Beim Blick auf die Antworten, die der Dichter in "Harlem" vorschlägt, würde Davids die süßen Varianten mit Sicherheit verschmähen. Sie legt den Finger in die Wunde, die schwärt und nässt. Lässt den Fäulnisgeruch verratener und verkaufter Ideale aufsteigen. Ihre Figuren ringen mit der schweren Fracht von Irrtum und unwiderruflicher Schuld. All dies, obwohl Davids selbst miterlebt hat, dass der Traum - im Falle Südafrikas sogar ohne Gewaltexplosion - Wirklichkeit werden kann. Aber gerade darum weiß sie auch, dass es in der Natur von Träumen liegt, der Wirklichkeit auf die Dauer nicht standzuhalten.

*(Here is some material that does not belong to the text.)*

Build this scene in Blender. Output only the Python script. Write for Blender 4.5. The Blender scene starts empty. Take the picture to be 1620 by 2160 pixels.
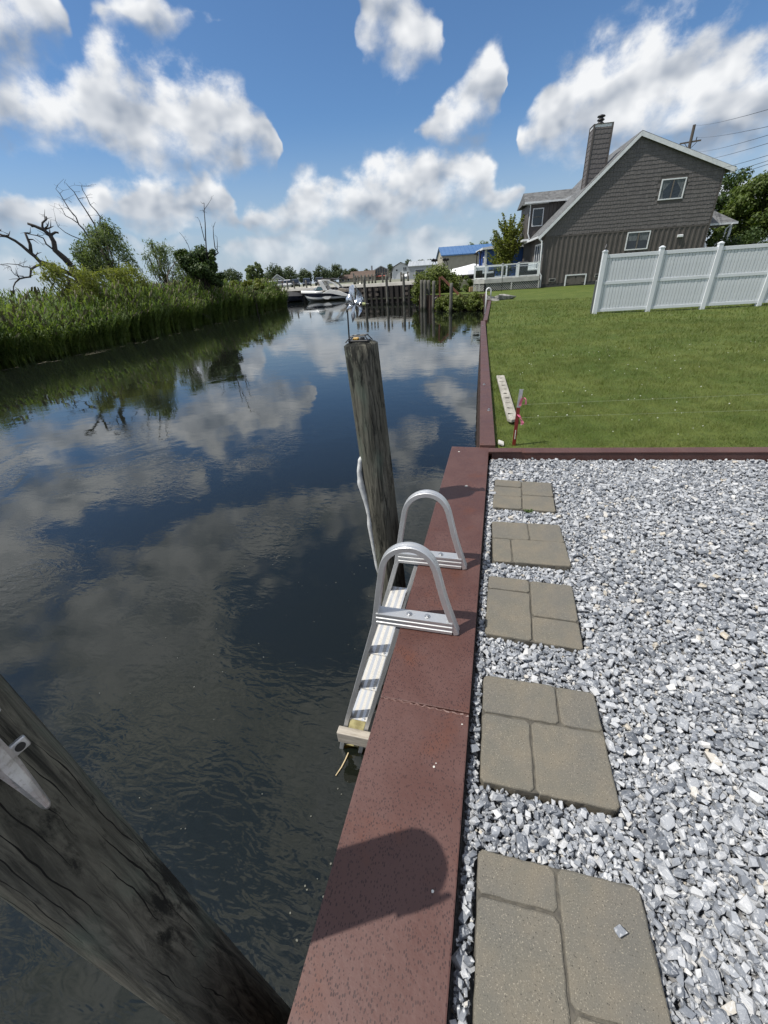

Schon in ihrem Debütroman "The Blacks of Cape Town" (2013, noch nicht auf Deutsch erhältlich) hat sich die Autorin mit diesen Themen auseinandergesetzt. Die Ich-Erzählerin Zara Black, wie Davids in Kapstadt geboren, hat ihren Vater Bart als einen liebenswürdigen, anständigen, wenn auch resigniert und ausgelaugt wirkenden Mann gekannt. Jahre nach seinem Tod wird sie durch ein Schreiben der südafrikanischen Regierung aufgescheucht, das ihn einen der "Verräter, Verschwörer und Denunzianten seiner Zeit" nennt. Noch hängen die Worte in der Luft, genauere Auskunft über den Grund der Anschuldigungen will die Behörde nicht geben; wann und wie die Bombe niedergehen, die Schmach publik werden soll, weiß Zara nicht. Sie setzt sich in die USA ab, doch der mysteriöse Vorwurf verfolgt sie auch dort. So beginnt sie der eigenen Familiengeschichte nachzuforschen.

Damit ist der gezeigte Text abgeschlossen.